Written task:
Report the number of lines where the string "picture" occurs, and write nothing else.

Entries shown:
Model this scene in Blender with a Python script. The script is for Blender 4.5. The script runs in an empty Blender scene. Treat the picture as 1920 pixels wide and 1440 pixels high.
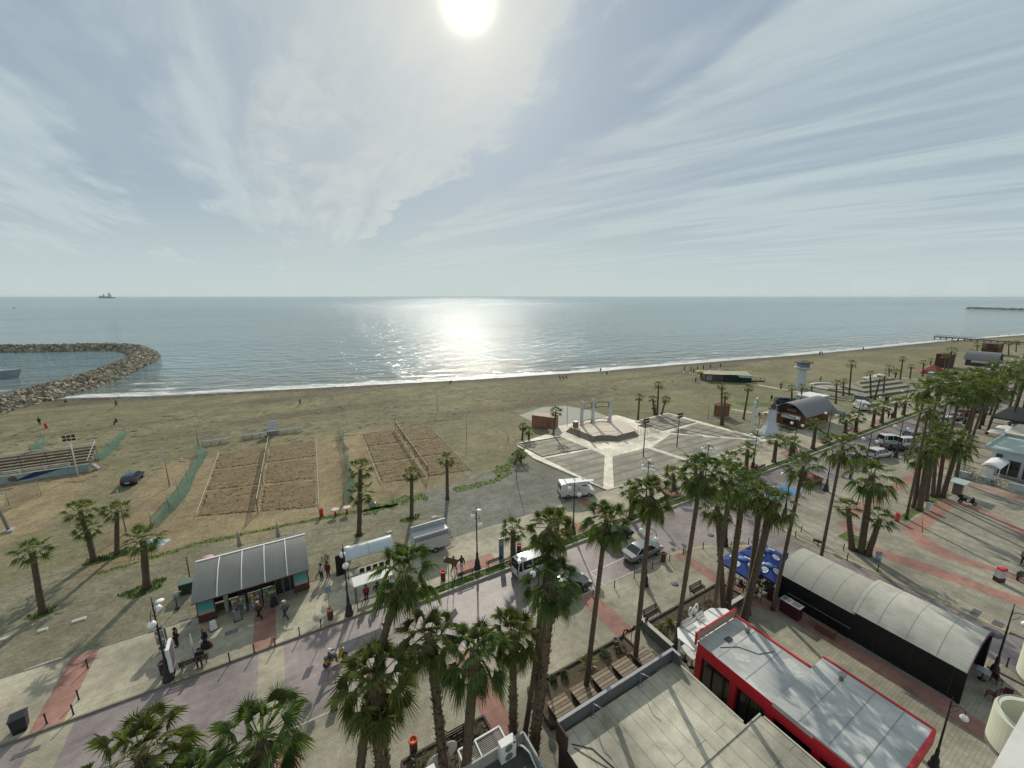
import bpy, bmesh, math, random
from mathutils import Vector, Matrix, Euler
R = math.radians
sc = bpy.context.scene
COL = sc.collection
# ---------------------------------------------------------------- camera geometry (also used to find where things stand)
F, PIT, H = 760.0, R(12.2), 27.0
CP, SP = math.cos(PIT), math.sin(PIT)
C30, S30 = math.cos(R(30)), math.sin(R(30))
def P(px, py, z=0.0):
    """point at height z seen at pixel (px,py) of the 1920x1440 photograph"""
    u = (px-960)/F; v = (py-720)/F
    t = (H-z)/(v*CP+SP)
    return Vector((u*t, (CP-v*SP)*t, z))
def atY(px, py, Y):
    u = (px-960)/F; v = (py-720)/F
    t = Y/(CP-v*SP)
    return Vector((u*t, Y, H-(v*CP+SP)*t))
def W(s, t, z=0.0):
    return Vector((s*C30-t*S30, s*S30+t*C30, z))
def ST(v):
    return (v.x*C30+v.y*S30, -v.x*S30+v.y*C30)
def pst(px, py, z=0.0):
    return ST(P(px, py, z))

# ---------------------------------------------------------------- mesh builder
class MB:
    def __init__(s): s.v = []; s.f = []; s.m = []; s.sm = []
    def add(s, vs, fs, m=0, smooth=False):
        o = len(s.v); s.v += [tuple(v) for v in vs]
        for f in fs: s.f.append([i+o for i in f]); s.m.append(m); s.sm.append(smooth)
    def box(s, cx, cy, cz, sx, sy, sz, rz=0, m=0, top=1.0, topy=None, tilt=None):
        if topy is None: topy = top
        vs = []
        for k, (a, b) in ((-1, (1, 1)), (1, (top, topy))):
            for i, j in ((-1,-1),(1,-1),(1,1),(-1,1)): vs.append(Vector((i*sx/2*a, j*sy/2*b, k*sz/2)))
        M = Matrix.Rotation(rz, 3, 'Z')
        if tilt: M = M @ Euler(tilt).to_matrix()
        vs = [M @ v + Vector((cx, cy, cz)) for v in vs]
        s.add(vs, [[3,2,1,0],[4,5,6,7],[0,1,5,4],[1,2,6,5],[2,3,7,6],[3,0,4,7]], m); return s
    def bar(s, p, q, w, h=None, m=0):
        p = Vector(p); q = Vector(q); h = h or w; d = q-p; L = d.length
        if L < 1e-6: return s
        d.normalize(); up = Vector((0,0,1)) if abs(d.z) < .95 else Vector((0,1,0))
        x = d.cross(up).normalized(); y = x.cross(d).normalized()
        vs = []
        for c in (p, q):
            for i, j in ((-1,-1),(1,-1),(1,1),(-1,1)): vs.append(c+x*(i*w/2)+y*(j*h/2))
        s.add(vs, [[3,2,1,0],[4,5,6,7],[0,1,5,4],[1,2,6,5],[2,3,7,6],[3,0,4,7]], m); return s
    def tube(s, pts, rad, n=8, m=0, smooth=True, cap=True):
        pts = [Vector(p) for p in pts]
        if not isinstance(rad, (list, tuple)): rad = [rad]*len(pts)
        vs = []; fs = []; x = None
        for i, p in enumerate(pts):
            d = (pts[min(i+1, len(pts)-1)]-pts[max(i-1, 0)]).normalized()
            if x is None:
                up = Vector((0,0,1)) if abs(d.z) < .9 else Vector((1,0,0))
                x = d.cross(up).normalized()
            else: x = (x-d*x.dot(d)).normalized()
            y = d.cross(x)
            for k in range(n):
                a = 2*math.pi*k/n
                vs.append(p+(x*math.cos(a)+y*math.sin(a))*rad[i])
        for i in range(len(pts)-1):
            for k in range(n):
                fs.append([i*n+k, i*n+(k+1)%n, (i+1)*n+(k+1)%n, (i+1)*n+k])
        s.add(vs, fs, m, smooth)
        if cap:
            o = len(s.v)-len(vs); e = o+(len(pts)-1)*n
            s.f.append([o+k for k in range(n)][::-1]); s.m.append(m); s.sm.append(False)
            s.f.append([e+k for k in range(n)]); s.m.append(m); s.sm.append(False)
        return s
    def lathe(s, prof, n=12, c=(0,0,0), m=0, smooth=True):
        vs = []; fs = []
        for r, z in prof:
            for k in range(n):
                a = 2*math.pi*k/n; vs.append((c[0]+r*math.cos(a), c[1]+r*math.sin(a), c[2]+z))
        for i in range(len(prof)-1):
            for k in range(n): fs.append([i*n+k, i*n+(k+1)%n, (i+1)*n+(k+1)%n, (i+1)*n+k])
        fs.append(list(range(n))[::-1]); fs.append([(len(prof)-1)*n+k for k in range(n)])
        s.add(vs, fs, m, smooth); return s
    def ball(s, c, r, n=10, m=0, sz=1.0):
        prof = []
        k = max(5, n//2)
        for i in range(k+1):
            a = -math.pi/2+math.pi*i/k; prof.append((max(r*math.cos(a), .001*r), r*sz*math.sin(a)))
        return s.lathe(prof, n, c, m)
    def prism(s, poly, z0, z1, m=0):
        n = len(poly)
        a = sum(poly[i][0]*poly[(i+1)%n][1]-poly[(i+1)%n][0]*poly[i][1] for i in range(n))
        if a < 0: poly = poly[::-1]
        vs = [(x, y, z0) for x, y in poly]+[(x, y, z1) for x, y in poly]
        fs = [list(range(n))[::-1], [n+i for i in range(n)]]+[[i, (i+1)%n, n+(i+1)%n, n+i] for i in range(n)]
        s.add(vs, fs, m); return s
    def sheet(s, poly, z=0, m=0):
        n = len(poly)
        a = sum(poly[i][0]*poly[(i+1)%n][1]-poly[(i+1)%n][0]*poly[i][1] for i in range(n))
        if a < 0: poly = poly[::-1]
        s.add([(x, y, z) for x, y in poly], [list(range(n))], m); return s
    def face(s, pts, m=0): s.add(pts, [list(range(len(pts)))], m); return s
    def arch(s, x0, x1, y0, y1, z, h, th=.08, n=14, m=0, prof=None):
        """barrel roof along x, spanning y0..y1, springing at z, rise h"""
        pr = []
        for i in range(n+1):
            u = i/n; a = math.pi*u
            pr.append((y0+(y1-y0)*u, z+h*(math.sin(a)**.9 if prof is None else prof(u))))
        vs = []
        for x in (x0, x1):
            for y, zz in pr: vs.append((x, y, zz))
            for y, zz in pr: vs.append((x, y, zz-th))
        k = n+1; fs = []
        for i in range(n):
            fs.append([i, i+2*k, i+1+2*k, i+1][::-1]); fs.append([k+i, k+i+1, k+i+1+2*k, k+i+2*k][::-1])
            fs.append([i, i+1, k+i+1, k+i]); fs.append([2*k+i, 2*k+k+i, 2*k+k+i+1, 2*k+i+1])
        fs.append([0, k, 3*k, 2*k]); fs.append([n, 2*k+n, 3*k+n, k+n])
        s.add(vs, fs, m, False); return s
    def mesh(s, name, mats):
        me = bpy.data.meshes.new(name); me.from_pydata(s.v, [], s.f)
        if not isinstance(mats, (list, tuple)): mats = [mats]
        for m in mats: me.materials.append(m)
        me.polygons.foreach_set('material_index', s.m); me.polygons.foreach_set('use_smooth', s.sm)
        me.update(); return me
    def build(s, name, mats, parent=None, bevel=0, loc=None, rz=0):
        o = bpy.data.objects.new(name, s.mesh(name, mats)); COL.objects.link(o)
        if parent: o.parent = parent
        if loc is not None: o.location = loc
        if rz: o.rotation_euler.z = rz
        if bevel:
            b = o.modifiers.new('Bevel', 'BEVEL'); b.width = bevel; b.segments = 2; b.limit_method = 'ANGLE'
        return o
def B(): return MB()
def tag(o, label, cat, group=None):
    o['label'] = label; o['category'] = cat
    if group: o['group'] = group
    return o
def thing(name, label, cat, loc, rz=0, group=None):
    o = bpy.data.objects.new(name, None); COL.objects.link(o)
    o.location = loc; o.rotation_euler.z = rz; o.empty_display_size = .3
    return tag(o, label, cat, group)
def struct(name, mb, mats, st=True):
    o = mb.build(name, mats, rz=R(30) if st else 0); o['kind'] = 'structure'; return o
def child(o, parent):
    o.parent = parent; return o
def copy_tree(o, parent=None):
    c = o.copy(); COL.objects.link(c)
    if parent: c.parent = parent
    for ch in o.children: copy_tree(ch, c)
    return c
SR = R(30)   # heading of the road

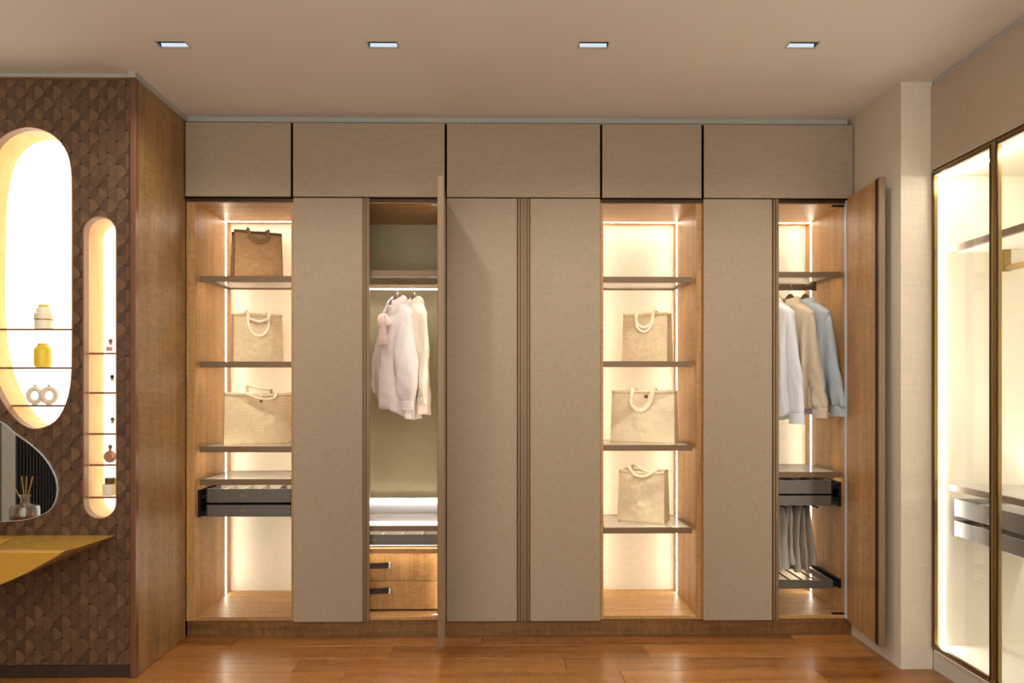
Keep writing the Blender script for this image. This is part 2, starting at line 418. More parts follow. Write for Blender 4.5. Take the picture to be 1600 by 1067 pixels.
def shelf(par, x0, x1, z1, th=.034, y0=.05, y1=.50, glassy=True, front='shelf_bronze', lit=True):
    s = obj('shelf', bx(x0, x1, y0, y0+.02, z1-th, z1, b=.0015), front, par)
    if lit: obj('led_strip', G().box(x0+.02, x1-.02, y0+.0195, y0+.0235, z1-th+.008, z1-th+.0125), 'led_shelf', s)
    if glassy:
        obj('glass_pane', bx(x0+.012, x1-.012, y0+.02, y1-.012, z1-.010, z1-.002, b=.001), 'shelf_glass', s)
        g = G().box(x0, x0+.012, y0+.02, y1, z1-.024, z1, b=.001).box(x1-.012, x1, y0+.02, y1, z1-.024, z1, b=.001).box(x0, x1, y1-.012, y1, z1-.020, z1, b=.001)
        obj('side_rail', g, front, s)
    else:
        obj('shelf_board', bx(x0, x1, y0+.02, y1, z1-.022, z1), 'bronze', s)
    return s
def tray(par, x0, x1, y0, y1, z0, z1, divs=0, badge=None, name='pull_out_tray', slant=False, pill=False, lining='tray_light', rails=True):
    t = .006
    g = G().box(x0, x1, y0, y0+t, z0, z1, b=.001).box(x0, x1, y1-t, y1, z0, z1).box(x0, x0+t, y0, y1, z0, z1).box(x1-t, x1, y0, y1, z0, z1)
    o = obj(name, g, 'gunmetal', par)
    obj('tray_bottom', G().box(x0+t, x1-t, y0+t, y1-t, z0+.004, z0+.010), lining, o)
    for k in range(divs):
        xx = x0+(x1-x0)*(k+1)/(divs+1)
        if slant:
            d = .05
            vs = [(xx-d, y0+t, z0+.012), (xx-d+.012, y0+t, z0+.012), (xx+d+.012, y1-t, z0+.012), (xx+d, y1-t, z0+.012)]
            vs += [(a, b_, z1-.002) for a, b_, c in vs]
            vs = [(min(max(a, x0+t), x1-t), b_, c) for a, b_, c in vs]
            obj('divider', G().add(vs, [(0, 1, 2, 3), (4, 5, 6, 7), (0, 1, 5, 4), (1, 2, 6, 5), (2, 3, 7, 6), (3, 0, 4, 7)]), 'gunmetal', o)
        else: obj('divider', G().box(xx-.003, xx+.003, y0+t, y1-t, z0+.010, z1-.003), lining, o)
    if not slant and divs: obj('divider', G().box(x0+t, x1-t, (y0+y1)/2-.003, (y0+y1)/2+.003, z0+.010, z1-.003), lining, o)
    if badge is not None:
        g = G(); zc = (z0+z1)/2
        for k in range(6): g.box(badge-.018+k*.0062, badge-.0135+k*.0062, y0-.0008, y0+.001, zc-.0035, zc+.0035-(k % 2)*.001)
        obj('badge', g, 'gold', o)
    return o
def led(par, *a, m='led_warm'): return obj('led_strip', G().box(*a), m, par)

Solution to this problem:
2